**Exercise:**
All lines from the beginning of the listing through the line with "bm, 'grey_plastic', tl, True)" are to be copied word for word; the pictures are not.

──────── Data provided ────────

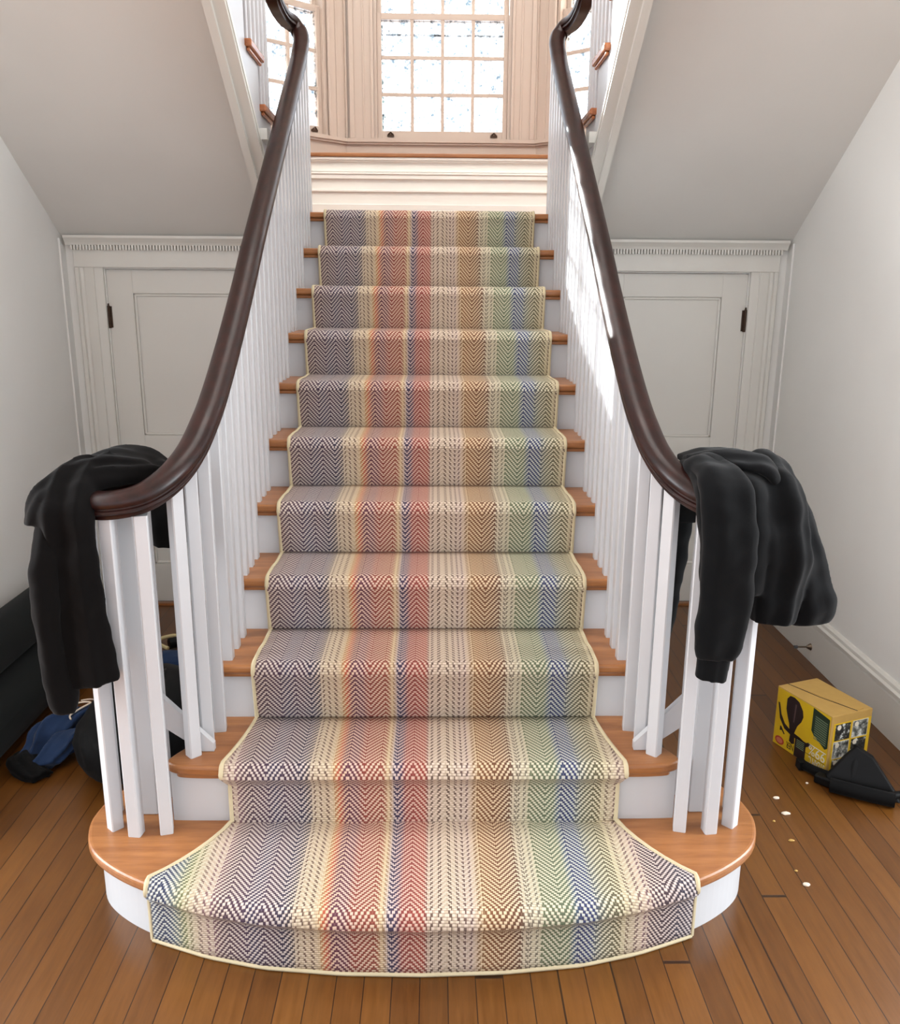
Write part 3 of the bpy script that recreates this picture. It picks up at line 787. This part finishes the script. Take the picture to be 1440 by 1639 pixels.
tl = empty('staple_gun', (-1.15, 1.98, 0), .5, label='small dark hand tool with a pale guard on the floor near the left cupboard door', cat='tool')
bm = bmesh.new(); tube(bm, [(-.09, 0, .03), (.10, .02, .03)], .026, 12); box(bm, .02, .11, -.02, .03, .004, .05); bev(obj('tool_body', bm, 'black_plastic', tl), .004)
bm = bmesh.new(); tube(bm, crom([(-.10, -.03, .02), (-.13, .02, .03), (-.11, .07, .035), (-.05, .08, .035), (-.03, .05, .035)], 6), .009, 8); obj('pale_guard', bm, 'yellow_tool', tl, True)
bm = bmesh.new(); tube(bm, [(.0, .05, .025), (.06, .15, .025)], .017, 10); obj('grip', bm, 'grey_plastic', tl, True)

# ------------------------------------------------------------------ steam cleaner box
BXW, BXD, BXH = .186, .266, .232
bx = empty('cardboard_box', (1.412, .812, 0), math.radians(20.5), label='yellow printed steam cleaner carton standing upside down on the floor by the right baseboard', cat='box')
yel = plain('yellow_print', lin((222, 186, 30)), .45)
def grad():
    m = N('yellow_card_print'); v = m.coord('Object'); 
    n1 = m.noise(v, 6, 3)
    return m.set(m.mix(n1, lin((232, 200, 24)), lin((196, 150, 34))), .4)
yel2 = grad(); dark_green = plain('green_print', lin((30, 52, 36)), .45); red = plain('red_print', lin((176, 60, 40)), .45)
pw = plain('white_print', lin((232, 226, 206)), .45); pk = plain('dark_print', lin((38, 24, 26)), .45); grn = plain('grey_green_text', lin((120, 140, 110)), .5)
bm = B((0, BXW, 0, BXD, 0, BXH)); bev(obj('carton', bm, 'card', bx), .002, 2)
e = .0006
ps_ = obj('printed_side', B((-e, 0, .004, BXD-.004, .002, BXH-.004)), yel2, bx)
pe_ = obj('printed_end', B((.012, BXW-.002, -e, 0, .002, BXH-.03)), yel2, bx)
# top flaps
bm = bmesh.new()
prism(bm, [(.045, .262), (.100, .262), (.155, .012), (.118, .004)], lambda p, h: (p[0], p[1], h), BXH, BXH+.0015); obj('top_flap', bm, 'card', bx)
bm = bmesh.new(); tube(bm, [(.044, .262, BXH+.001), (.072, .135, BXH+.001), (.118, .004, BXH+.001)], .0011, 6); obj('flap_slit', bm, pk, bx)
def face(s, z): return (-.0014, BXD-s, z)
def shape(name, pts, mat, par=None, t=.0006, off=0.0):
    bm = bmesh.new(); prism(bm, pts, lambda p, h: (-(.0006+off)-h, BXD-p[0]*BXD, p[1]*BXH), 0, t)
    return obj(name, bm, mat, par or ps_)
dev = [(.20,.88),(.25,.95),(.33,.96),(.42,.93),(.50,.82),(.52,.72),(.49,.62),(.43,.52),(.40,.42),(.38,.34),(.30,.36),(.28,.48),(.24,.58),(.20,.70)]
shape('product_picture', dev, pk)
shape('product_picture', [(.04,.74),(.07,.74),(.12,.56),(.20,.44),(.33,.38),(.50,.36),(.60,.33),(.66,.37),(.74,.35),(.66,.30),(.60,.25),(.54,.29),(.44,.30),(.33,.31),(.20,.35),(.10,.48)], pk)
shape('product_picture', [(.32,.33),(.40,.31),(.41,.20),(.36,.17),(.31,.20)], pk)
shape('product_picture', [(.12,.36),(.14,.36),(.22,.26),(.20,.25),(.16,.30),(.12,.28)], pk)
shape('highlight', [(.36,.86),(.385,.86),(.37,.55),(.35,.55)], plain('grey_print', lin((90, 70, 70)), .5), None, .0005, .0006)
shape('text_panel', [(.68,.98),(.97,.93),(.98,.46),(.94,.42),(.72,.55),(.68,.60)], dark_green)
for i in range(11):
    z = .86-.036*i
    shape('text_line', [(.73,z+.008),(.945,z-.012),(.945,z-.026),(.73,z-.006)], grn, None, .0004, .0006)
shape('logo_oval', [(.135+.085*math.cos(a), .105+.07*math.sin(a)) for a in [2*PI*i/24 for i in range(24)]], red)
shape('logo_oval_ring', [(.135+.06*math.cos(a), .105+.045*math.sin(a)) for a in [2*PI*i/24 for i in range(24)]], plain('pink_print', lin((206, 120, 90)), .5), None, .0004, .0006)
shape('label_patch', [(.42,.34),(.62,.34),(.62,.01),(.42,.01)], pk)
for i in range(5): shape('text_line', [(.45,.31-.03*i),(.59,.31-.03*i),(.59,.298-.03*i),(.45,.298-.03*i)], grn, None, .0004, .0006)
def text(body, size, mat, sx, z, name='lettering', squash=1.0):
    cu = bpy.data.curves.new('t', 'FONT'); cu.body = body; cu.size = size; cu.extrude = .0003; cu.align_x = 'LEFT'
    to = bpy.data.objects.new('t', cu); C.objects.link(to)
    dg = bpy.context.evaluated_depsgraph_get(); me = bpy.data.meshes.new_from_object(to.evaluated_get(dg))
    bpy.data.objects.remove(to); me.name = name
    me.materials.clear(); me.materials.append(mat)
    # face looks to -x; upside down: text x runs to +y (towards the left in view), text y runs down
    me.transform(Matrix(((0, 0, -1, -.0012), (squash, 0, 0, BXD-sx*BXD), (0, -1, 0, z*BXH), (0, 0, 0, 1))))
    o = bpy.data.objects.new(name, me); C.objects.link(o); o.parent = ps_; return o
text('STEAM C', .042, pw, .975, .165, squash=.46)
text('NER', .036, pk, .41, .165, squash=.55)
text('99%', .050, pw, .97, .345, squash=.95)
shape('text_line', [(.66,.365),(.97,.365),(.97,.35),(.66,.35)], pw)
shape('text_line', [(.60,.185),(.97,.185),(.97,.178),(.60,.178)], pk)
def photo():
    m = N('print_photo'); v = m.coord('Object'); n1 = m.noise(v, 45, 4, .7)
    return m.set(m.ramp(n1, [(.45, lin((20, 22, 22))), (.56, lin((70, 74, 70))), (.62, lin((210, 214, 210)))]), .4)
ph_ = photo()
def photo2():
    m = N('print_photo_light'); v = m.coord('Object'); n1 = m.noise(v, 40, 4, .7)
    return m.set(m.ramp(n1, [(.38, lin((40, 44, 42))), (.5, lin((120, 124, 118))), (.62, lin((220, 222, 216)))]), .4)
ph2 = photo2()
for i, (x0, z0, mt) in enumerate(((.020, .135, ph_), (.100, .135, ph2), (.020, .066, ph2), (.100, .066, ph_), (.020, .004, ph_), (.100, .004, ph_))):
    h = .062 if i < 4 else .056
    fr = obj('picture_frame', B((x0-.002, x0+.070, -.0012, -.0006, z0-.002, z0+h+.002)), pw if i in (1, 2) else yel, pe_)
    obj('picture', B((x0, x0+.068, -.0018, -.0012, z0, z0+h)), mt, pe_)
    bm = bmesh.new(); prism(bm, [(x0+.016+.009*math.cos(a), z0+h-.012+.010*math.sin(a)) for a in [2*PI*k/16 for k in range(16)]], lambda p, q: (p[0], q, p[1]), -.0024, -.0018)
    obj('number_badge', bm, pw, pe_)

# black brush head in front of the box
br = empty('brush_head', (1.46, .72, 0), label='black floor brush attachment with a round sleeve lying in front of the yellow carton', cat='brush')
def W(x, y, z): return (x-1.46, y-.72, z)
bm = bmesh.new(); tube(bm, [W(1.385, .718, .027), W(1.47, .668, .026), W(1.560, .622, .026)], .024, 16); obj('padded_sleeve', bm, 'bag_black', br, True)
bm = bmesh.new()
prism(bm, [(0, 0), (.225, -.01), (.215, .02), (.15, .135), (.10, .165), (.06, .12), (.0, .04)], lambda p, h: (-.075+p[0]*.93+h*.45, .020-p[0]*.42+h*.9+p[1]*.34, .006+p[1]*.88), 0, .022)
bev(obj('fan_plate', bm, 'black_plastic', br), .006, 3)
bm = bmesh.new(); tube(bm, [W(1.465, .735, .03), W(1.475, .745, .09), W(1.492, .77, .145)], .017, 12, [1.1, .9, .8]); obj('swivel_neck', bm, 'black_plastic', br, True)
bm = bmesh.new(); tube(bm, crom([W(1.350, .868, .018), W(1.372, .825, .020), W(1.405, .775, .026), W(1.45, .735, .026)], 5), .0165, 12, None); box(bm, -.126, -.100, .128, .162, .003, .034)
obj('hose_socket', bm, 'bag_black', br, True)
bm = bmesh.new(); prism(bm, [(-.085, .07), (-.02, .07), (.04, .0), (.02, -.03), (-.06, .0), (-.11, .05)], lambda p, h: (p[0], p[1], h), .004, .035)
bev(obj('base_plate', bm, 'black_plastic', br), .006, 3)
bm = bmesh.new(); tube(bm, [W(1.56, .66, .02), W(1.63, .672, .018)], .014, 10); obj('end_clip', bm, 'black_plastic', br, True)

# flakes of debris
spots = [(1.186, .678, .010, 'cream chip nearest the brush, upper of two paint flakes right of the right balusters'), (1.183, .588, .011, 'cream paint flake just below another right of the right balusters'),
         (1.144, .445, .007, 'pale wood crumb level with the front of the right bullnose'), (1.104, .237, .010, 'cream flake lowest on the floor right of the bullnose step'),
         (1.329, .769, .006, 'tiny white flake just in front of the carton and brush'), (1.128, .547, .006, 'small tan splinter on the boards between two larger flakes'),
         (1.10, .30, .005, 'tan speck just above the lowest flake by the bullnose step')]
for i, (x, y, r, lb) in enumerate(spots):
    bm = bmesh.new(); bmesh.ops.create_icosphere(bm, subdivisions=2, radius=r)
    for v in bm.verts: v.co = Vector((v.co.x*(1.1+.3*math.sin(i)), v.co.y*.7, max(v.co.z, -.3*r)*.55)) * (1+.25*noise.noise(v.co*200+Vector((i, 0, 0))))
    z0 = min(v.co.z for v in bm.verts)
    bmesh.ops.translate(bm, verts=bm.verts, vec=(x, y, .0005-z0))
    obj('paint_flake', bm, 'flake' if r > .0055 and i != 2 and i != 5 else 'card', None, label=lb, cat='debris', group='flakes on the floor at the right')

# door stop on the right baseboard
ds = empty('door_stop', (1.772, 1.80, .07), label='small metal door stop screwed to the right baseboard', cat='door stop')
bm = bmesh.new(); tube(bm, [(.0, 0, 0), (-.012, 0, 0), (-.020, 0, 0)], .013, 14, [1.3, .8, .4]); obj('flange', bm, 'steel', ds, True)
bm = bmesh.new(); tube(bm, [(-.012, 0, 0), (-.066, 0, 0)], .004, 10); obj('rod', bm, 'steel', ds, True)
bm = bmesh.new(); tube(bm, [(-.062, 0, 0), (-.076, 0, 0)], .008, 12); obj('bumper', bm, 'grey_plastic', ds, True)

# ------------------------------------------------------------------ garden outside the window
leaf = plain('pale_leaf', lin((120, 140, 130)), .7); bark = plain('bark', lin((110, 100, 92)), .9)
def leaves(bm, c, r, n, size, rnd):
    for _ in range(n):
        d = Vector((rnd.gauss(0, 1), rnd.gauss(0, 1), rnd.gauss(0, 1))).normalized()*rnd.random()**.4
        p = Vector(c)+Vector((d.x*r[0], d.y*r[1], d.z*r[2]))
        a = Vector((rnd.gauss(0, 1), rnd.gauss(0, 1), rnd.gauss(0, 1))).normalized()*size; b_ = a.orthogonal().normalized()*size*.5
        m1 = p+a*.1+b_; m2 = p+a*.1-b_
        bm.faces.new([bm.verts.new(q) for q in (p-a, m2, p+a, m1)])
rnd = random.Random(3)
def tree(x, y, h, r, n, lab, size=.07, rr=None):
    t = empty('tree', (x, y, 0), label=lab, cat='tree', group='garden trees outside the landing window')
    bm = bmesh.new(); tube(bm, crom([(0, 0, 0), (.03, 0, h*.4), (-.02, .02, h*.75), (0, 0, h)], 5), .06, 10, None)
    obj('trunk', bm, bark, t, True)
    bm = bmesh.new(); leaves(bm, (0, 0, h), r, n, size, rnd); obj('foliage', bm, leaf, t)
tree(-.83, 12.0, 4.6, (.10, .25, 2.2), 900, 'slim ivy-clad tree outside at the left edge of the centre window', .05)
tree(.75, 13.5, 3.6, (1.0, .6, .55), 500, 'low leafy tree seen through the lowest panes of the centre window', .05)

────────

**Reply to the task:**
Write part 3 of the bpy script that recreates this picture. It picks up at line 787. This part finishes the script. Take the picture to be 1440 by 1639 pixels.
tl = empty('staple_gun', (-1.15, 1.98, 0), .5, label='small dark hand tool with a pale guard on the floor near the left cupboard door', cat='tool')
bm = bmesh.new(); tube(bm, [(-.09, 0, .03), (.10, .02, .03)], .026, 12); box(bm, .02, .11, -.02, .03, .004, .05); bev(obj('tool_body', bm, 'black_plastic', tl), .004)
bm = bmesh.new(); tube(bm, crom([(-.10, -.03, .02), (-.13, .02, .03), (-.11, .07, .035), (-.05, .08, .035), (-.03, .05, .035)], 6), .009, 8); obj('pale_guard', bm, 'yellow_tool', tl, True)
bm = bmesh.new(); tube(bm, [(.0, .05, .025), (.06, .15, .025)], .017, 10); obj('grip', bm, 'grey_plastic', tl, True)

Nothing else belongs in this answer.